According to The Cavalier Daily, Hurd said, “I believe it is really important to represent the students … But I don’t think it’s a good idea for there to be a general election. So much of running for election is part of articulating an agenda. Applying to the Board of Visitors is not having an agenda.”

According to Merriam-Webster, an agenda is “a list or outline of things to be considered or done.” Why would anyone want a representative without one of those? If you don’t stand for something, as the cliché goes, you’ll fall for anything. But the present system, in which the executive committee of the Board chooses the students’ representative, makes sure that representative understands the Board’s role and operations, Hurd and Vroom argued. Vroom said the system also allows the representative to build a trusting relationship with the Board, something Vroom argued is crucial.

But the University webpage that calls for applications says, “More than anything else, the Student Member serves as a soundboard for the Board of Visitors with regard to issues that affect students at the University.” What are the chances that a so-called student representative chosen by the executive committee will be an effective “soundboard … with regard to issues that affect students”? Hurd’s performance during last summer’s unpleasantness, which saw the forced resignation and eventual reinstatement of University President Teresa Sullivan, suggests the chances are slim. While students were denouncing the Board’s action, Hurd was counseling students to trust the Board. Later, while students were protesting just outside a Board meeting’s doors, Hurd asked the Board for more transparency but didn’t call for the Board to reconsider its actions.

Another Cavalier Daily story (“Reber proposes voting student BOV member,” Sept. 13, 2012), said Alex Reber, chair of Council’s representative body, was agitating for the student representative to be a voting member of the Board. “Students should have a voice in how our school is governed,” Reber was quoted as saying in The Cavalier Daily. “Hurd [has] a voice, but this would be not only a voice but a vote. There’s a big difference between who can vote and who can’t.” That same article said Law Prof. George Cohen, chair of the Faculty Senate, didn’t see why the student representative should get a vote. “It’s more important to have a seat at the table and be actively engaged in discussion than to have a vote,” he told The Cavalier Daily. “We already have a non-voting student member.”

That’s another odd idea. Apparently it would be all right with Cohen if citizens didn’t vote for president or governor so long as they got to have an actively engaged discussion with whoever did get to vote.

The student representative on the Board doesn’t necessarily get to keep his or her seat at the table and be actively engaged in discussion. The section of state code governing boards of visitors declares, “Nothing in this section shall prohibit any board of visitors from excluding such representatives from discussions of faculty grievances, faculty or staff disciplinary matters or salaries, or other matters, at the discretion of the board.”

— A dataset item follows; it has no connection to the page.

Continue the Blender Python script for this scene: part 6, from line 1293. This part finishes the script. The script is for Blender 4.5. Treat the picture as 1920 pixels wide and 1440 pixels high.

It’s unlikely that the single vote of a student representative would carry great weight on an 18-member board (counting the student representative) or 19-member board (counting a faculty representative the same bill seeks to mandate). But at least the students would have some say. At the University, students can’t even come to Board meetings and speak for themselves. According to the University’s webpage about the Board, “The meetings are open to the public, but there will be no opportunity for public comment.”

It may seem odd to argue for more student democracy when the Student Council President race has only one contestant, but in a democracy, to quote another cliché, people get the government they deserve. On the Board, students get the representation the Board’s executive committee thinks they deserve.